Le lendemain, à Lagos, capitale du Nigéria, dans le bidonville flottant de Makoko, l’instituteur Sékou Williams tient tête au dealer Kaza qui cherche à recruter des revendeurs parmi ses élèves. Mais soudain s’abat une immense vague-submersion, dispersant des milliers de réfugiés à travers le continent africain.
Au même moment, à l’Élysée, le président de la République Bako Jackson annonce sa candidature à sa propre réélection. Il en profite pour dévoiler le renforcement du dispositif Frontex. C’est sa fermeté sur les questions migratoires qui a valu à ce fils de pasteur nigérian de ravir le pouvoir à l’extrême droite en 2027. À peine a-t-il achevé son allocution qu’on lui annonce la catastrophe climatique de Lagos.
Ces trois histoires ne vont pas tarder à se rencontrer, d’une manière qui pourrait bien changer le monde.
Ce qui va les réunir ?Une lame, rien qu’une lame, qui déjà déferle et emporte tout sur son passage…
Basé sur les prospectives des plus éminents spécialistes des mouvements migratoires, La Lame vous propulse dans un thriller politique haletant où les lignes entre le réel et la fiction se brouillent jusqu’à devenir une seule et même piste.
Catégories :Littérature
Très très belle chronique. Les émotions reviennent, d’un coup !
Oui, un Mars et ça repart ! 😉
Je vois que tu connais tes classiques aussi ! 😆 Bon, je sens que je vais l’ajouter, ce Mars et le dévorer, même si je préfère les Mars glacés aux normaux. Tu penses que si je le mets au freezer avant de le lire ça ira mieux ?? 😀
Va vraiment falloir que je le lise ! Merci pour cette belle chronique !!

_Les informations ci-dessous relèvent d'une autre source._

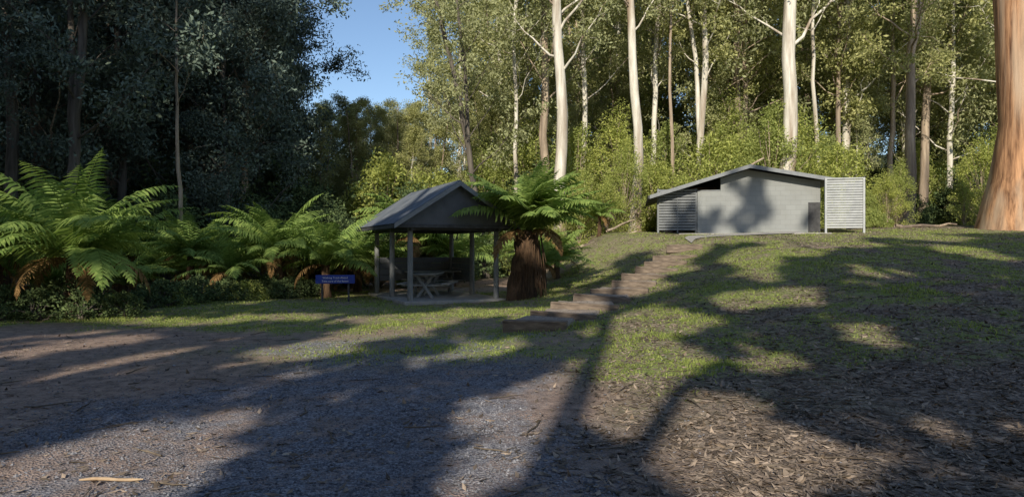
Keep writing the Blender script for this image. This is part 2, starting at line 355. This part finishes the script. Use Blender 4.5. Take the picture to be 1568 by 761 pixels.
def gen_shrub(seed,Ht,rad,nc,lpc,L,W,leaf,bark):
    r=np.random.default_rng(seed); mb=MB(); cl=[]
    for i in range(nc):
        az=r.uniform(0,6.28); z=Ht*r.random()**.8; rr=rad*math.sqrt(max(.05,1-(z/Ht)**2))*r.random()**.5*r.uniform(.75,1.4)
        e=np.array([rr*math.cos(az),rr*math.sin(az),z*r.uniform(.85,1.15)]); cl.append(e)
        if i%3==0:
            t=np.linspace(0,1,6)[:,None]; Q=e*t**np.array([1.4,1.4,.8]); Q[1:]+=r.normal(size=(5,3))*.05; Q[0,2]=-.2
            V,F=tube(Q,.035*(1-.75*t[:,0]),5); mb.add(V,F,0)
    cl=np.array(cl); cn=(lpc*r.uniform(.4,1.6,nc)).astype(int); C=np.repeat(cl,cn,0)
    g=unit(r.normal(size=C.shape))*(r.random(len(C))**.5)[:,None]*np.repeat(r.uniform(.22,.55,nc),cn)[:,None]*(Ht/3)**.5
    C=C+g; C[:,2]=np.abs(C[:,2]); V,F=leaves(C,L,W,r,.1); mb.add(V,F,1,False); return mb.mesh('shrub',[bark,leaf])
SR=[gen_shrub(300+q,4+q,1.9,100,85,.135,.065,M_shrubR,M_barkT) for q in range(3)]
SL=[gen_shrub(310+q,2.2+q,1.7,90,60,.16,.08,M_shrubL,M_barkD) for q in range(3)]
S0=[gen_shrub(320+q,.8,.8,45,55,.09,.05,[M_shrubL,M_shrubR][q],M_barkD) for q in range(2)]
for i in range(34):
    x=r.uniform(-2,18); y=r.uniform(35,46); place(SR[r.integers(3)],'shrub',x,y,r.uniform(0,6),r.uniform(.55,1.3))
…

Ah oui ça en vaut vraiment le coup. Et tous les autres Mars après aussi 😉
Je voulais le prendre en vacances mais vu le poids des livres et son absence de publication numérique, il devra attendre son tour dans ma PAL !
Excellente critique d’un ouvrage que je ne manquerais pas de lire. Merci Yvan 😉
Il me le faut! Ça fait longtemps que je veux découvrir les romans de cet auteur en plus…Depuis que tu en parles sur ton blog, avec d’aussi convaincantes chroniques.